Pourtant, Salam a insisté sur le fait qu’aucun processus de négociation ne saurait aboutir sans une pression américaine et internationale sur Israël pour qu’il cesse ses violations, se retire des cinq points contestés et libère les prisonniers libanais.

Scénarios possibles après le vote

À l’approche du vote du 25 août, trois scénarios principaux se dessinent pour le Liban. Le premier — et le plus probable — est une prolongation conditionnelle du mandat de la FINUL, accompagnée d’un début de retrait progressif. Le deuxième reposerait sur un éventuel veto américain ou une modification du texte français. Le troisième, celui d’un retrait immédiat ou désordonné, paraît aujourd’hui improbable, car il créerait un vide sécuritaire dangereux et risquerait de déboucher sur une confrontation militaire.

Une opportunité historique ou une impasse de plus ?

Entre le pragmatisme français, la pression israélienne et les divergences internes, le Liban se trouve à un carrefour historique. Le vote du Conseil de sécurité ne sera pas une simple formalité technique : il représentera un moment décisif qui déterminera les contours de la prochaine étape — soit l’engagement dans la construction d’un État fort et inclusif, soit un retour à la spirale d’immobilisme qui a épuisé le pays pendant plus de quarante ans.
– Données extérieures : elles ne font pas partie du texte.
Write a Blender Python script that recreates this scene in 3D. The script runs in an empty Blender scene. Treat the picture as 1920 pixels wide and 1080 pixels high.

Le côté positif réside peut-être dans le fait que l’émissaire américaine Morgan Ortagus n’a pas caché que les réserves de Washington sur le renouvellement de la FINUL restaient ouvertes à la discussion. En attendant, la FINUL poursuit ses opérations. La mission a récemment annoncé une opération sur le terrain dans le sud du Liban où, en coordination avec l’armée libanaise, ses soldats « ont découvert un tunnel d’environ 50 mètres de long et un stock de munitions non explosées près de Qusayr ». Conformément à la résolution 1701, ces découvertes ont été remises à l’armée libanaise. La FINUL a souligné qu’elle « continue d’assurer ses patrouilles, sa surveillance et son travail conjoint avec l’armée libanaise pour contribuer à rétablir la stabilité et la sécurité dans sa zone d’opérations ».